> [SUPPLIED INFORMATION]
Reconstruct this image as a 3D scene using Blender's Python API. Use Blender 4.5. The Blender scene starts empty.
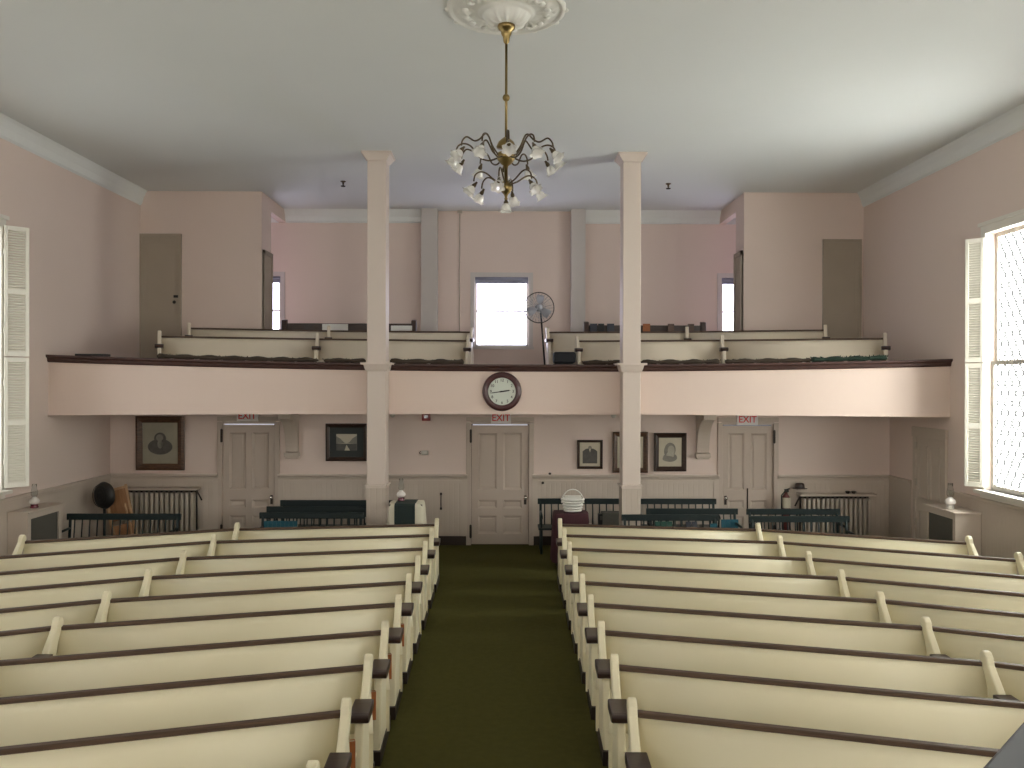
import bpy, math, random
from mathutils import Vector, Matrix, Euler
random.seed(7)
S = bpy.context.scene
C = S.collection
PI = math.pi
EYE = 2.88          # camera height over the nave floor
CX = 0.095          # camera offset from the aisle centre line
F = 858.0           # focal length, 1024 px wide frame

# ---- survey: a sighted point (px, py) at a known distance gives metres ----
def X(px, d): return (px - 505.4) / F * d + CX
def Z(py, d, px=505.4): return EYE - (py - 382.0 - 0.0025 * (px - 505.4)) * d / F

# ------------------------------------------------------------------ helpers
class MB:
    """collects shapes into one mesh"""
    def __init__(s): s.v = []; s.f = []; s.sm = []
    def add(s, vs, fs, M=None, smooth=False):
        b = len(s.v)
        for p in vs:
            p = Vector(p)
            if M is not None: p = M @ p
            s.v.append(tuple(p))
        for f in fs:
            s.f.append(tuple(b + i for i in f)); s.sm.append(smooth)
        return s
    def box(s, x0, x1, y0, y1, z0, z1, M=None):
        if x0 > x1: x0, x1 = x1, x0
        if y0 > y1: y0, y1 = y1, y0
        if z0 > z1: z0, z1 = z1, z0
        v = [(x0,y0,z0),(x1,y0,z0),(x1,y1,z0),(x0,y1,z0),(x0,y0,z1),(x1,y0,z1),(x1,y1,z1),(x0,y1,z1)]
        f = [(0,3,2,1),(4,5,6,7),(0,1,5,4),(1,2,6,5),(2,3,7,6),(3,0,4,7)]
        return s.add(v, f, M)
    def prism(s, poly, a, b, axis='X', M=None, smooth=False):
        """poly in the plane across the axis, extruded from a to b"""
        n = len(poly)
        def mk(p, t):
            if axis == 'X': return (t, p[0], p[1])
            if axis == 'Y': return (p[0], t, p[1])
            return (p[0], p[1], t)
        v = [mk(p, a) for p in poly] + [mk(p, b) for p in poly]
        base = len(s.v)
        s.add(v, [(i, (i+1) % n, n+(i+1) % n, n+i) for i in range(n)], M, smooth)
        for f in (tuple(range(n-1, -1, -1)), tuple(range(n, 2*n))):
            s.f.append(tuple(base+i for i in f)); s.sm.append(False)
        return s
    def lathe(s, prof, seg=20, M=None, ruffle=None, smooth=True, cap=True):
        """prof: (radius, z)"""
        v = []; f = []
        for k, (r, z) in enumerate(prof):
            for i in range(seg):
                a = 2*PI*i/seg
                rr = r if ruffle is None else r*(1+ruffle(k, a))
                v.append((rr*math.cos(a), rr*math.sin(a), z))
        n = len(prof)
        for k in range(n-1):
            for i in range(seg):
                j = (i+1) % seg
                f.append((k*seg+i, k*seg+j, (k+1)*seg+j, (k+1)*seg+i))
        base = len(s.v)
        s.add(v, f, M, smooth)
        if cap:
            if prof[0][0] > 1e-5: s.f.append(tuple(base+i for i in range(seg-1, -1, -1))); s.sm.append(False)
            if prof[-1][0] > 1e-5: s.f.append(tuple(base+(n-1)*seg+i for i in range(seg))); s.sm.append(False)
        return s
    def tube(s, pts, r, seg=8, M=None, closed=False):
        pts = [Vector(p) for p in pts]; n = len(pts)
        rs = r if isinstance(r, (list, tuple)) else [r]*n
        v = []; f = []
        up = Vector((0, 0, 1)); prev = None
        for i, p in enumerate(pts):
            if closed: t = pts[(i+1) % n] - pts[(i-1) % n]
            else: t = pts[min(i+1, n-1)] - pts[max(i-1, 0)]
            t.normalize()
            if prev is None:
                a = up if abs(t.dot(up)) < 0.9 else Vector((1, 0, 0))
                nrm = (a - t*a.dot(t)).normalized()
            else:
                nrm = (prev - t*prev.dot(t)).normalized()
            prev = nrm; bn = t.cross(nrm)
            for k in range(seg):
                a = 2*PI*k/seg
                v.append(tuple(p + (nrm*math.cos(a)+bn*math.sin(a))*rs[i]))
        m = n if closed else n-1
        for i in range(m):
            i2 = (i+1) % n
            for k in range(seg):
                k2 = (k+1) % seg
                f.append((i*seg+k, i*seg+k2, i2*seg+k2, i2*seg+k))
        base = len(s.v)
        s.add(v, f, M, True)
        if not closed:
            s.f.append(tuple(base+k for k in range(seg-1, -1, -1))); s.sm.append(False)
            s.f.append(tuple(base+(n-1)*seg+k for k in range(seg))); s.sm.append(False)
        return s
    def ball(s, c, r, seg=16, rings=9, sc=(1, 1, 1), M=None):
        prof = [(max(1e-4, r*math.sin(PI*i/rings)), -r*math.cos(PI*i/rings)) for i in range(rings+1)]
        T = Matrix.Translation(c) @ Matrix.Diagonal((*sc, 1))
        return s.lathe(prof, seg, (M @ T) if M is not None else T)
    def mesh(s, name, mat):
        me = bpy.data.meshes.new(name)
        me.from_pydata(s.v, [], s.f)
        me.polygons.foreach_set('use_smooth', s.sm)
        me.validate(); me.update()
        if mat: me.materials.append(mat)
        return me
    def build(s, name, mat, parent=None, bevel=0, loc=None, seg=2):
        o = bpy.data.objects.new(name, s.mesh(name, mat))
        C.objects.link(o)
        if parent is not None: o.parent = parent
        if loc: o.location = loc
        if bevel:
            m = o.modifiers.new('bevel', 'BEVEL'); m.width = bevel; m.segments = seg; m.limit_method = 'ANGLE'; m.angle_limit = 0.6
        return o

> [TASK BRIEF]
Pictures stay out. Repeat only the lines from the beginning of the data through the line that has "px wide frame".

> [COMPLETED EXERCISE]
Reconstruct this image as a 3D scene using Blender's Python API. Use Blender 4.5. The Blender scene starts empty.
import bpy, math, random
from mathutils import Vector, Matrix, Euler
random.seed(7)
S = bpy.context.scene
C = S.collection
PI = math.pi
EYE = 2.88          # camera height over the nave floor
CX = 0.095          # camera offset from the aisle centre line
F = 858.0           # focal length, 1024 px wide frame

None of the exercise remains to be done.